C’est à l’unanimité que les députés luxembourgeois ont voté hier la résolution du député CSV Laurent Mosar reconnaissant le génocide arménien, perpétré entre avril 1915 et juillet 1916 par les troupes de l’Empire ottoman.
Ce drame de l’histoire est nié par une Turquie revendiquant l’héritage de cet ancien empire englobant notamment l’actuelle Arménie. Le sujet est des plus sensibles pour les Turcs qui se montrent d’autant plus susceptibles lorsque est employé le terme de génocide. Inventé à la fin de la Seconde Guerre mondiale, le mot a été adopté par les Nations unies dans son acception juridique en 1948 pour décrire les persécutions et exterminations «commises dans l’intention de détruire, en tout ou en partie, un groupe national, ethnique, racial ou religieux».

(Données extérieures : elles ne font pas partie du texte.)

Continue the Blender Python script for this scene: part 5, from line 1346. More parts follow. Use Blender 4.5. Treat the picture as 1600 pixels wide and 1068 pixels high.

Peut-on dès lors considérer que l’assassinat d’au moins 1,2 million d’Arméniens, visés précisément parce qu’ils étaient arméniens, était un génocide ? La question est loin d’être contingente et bien que tout semble abonder dans ce sens, Ankara se fâche tout rouge avec qui parle de génocide. Pour les députés luxembourgeois, la cause semble pourtant entendue : c’est bien un génocide qui a été perpétré contre les Arméniens pendant la Grande Guerre.
Pour autant, ce vote n’oblige en rien le gouvernement. Jean Asselborn l’a bien signifié, hier, lors de son intervention devant les députés. «Massacre», «violences», «meurtres» sont quelques-uns des mots utilisés par le ministre des Affaires étrangères. Ils renvoient fâcheusement à ceux maniés par les négationnistes de tout crin, à l’image du cerveau du génocide rwandais, le colonel Bagosora, estimant lors de son procès que l’élimination de 800 000 personnes en raison de leur appartenance ethnique n’était qu’un massacre.
Mais à l’heure où les relations commerciales et économiques du Grand-Duché avec la Turquie prennent une dimension sans précédent, Jean Asselborn a évité à dessein d’utiliser le mot banni. Entre devoir mémoriel et business, le gouvernement a choisi. Et qu’importe le vote unanime des représentants du peuple.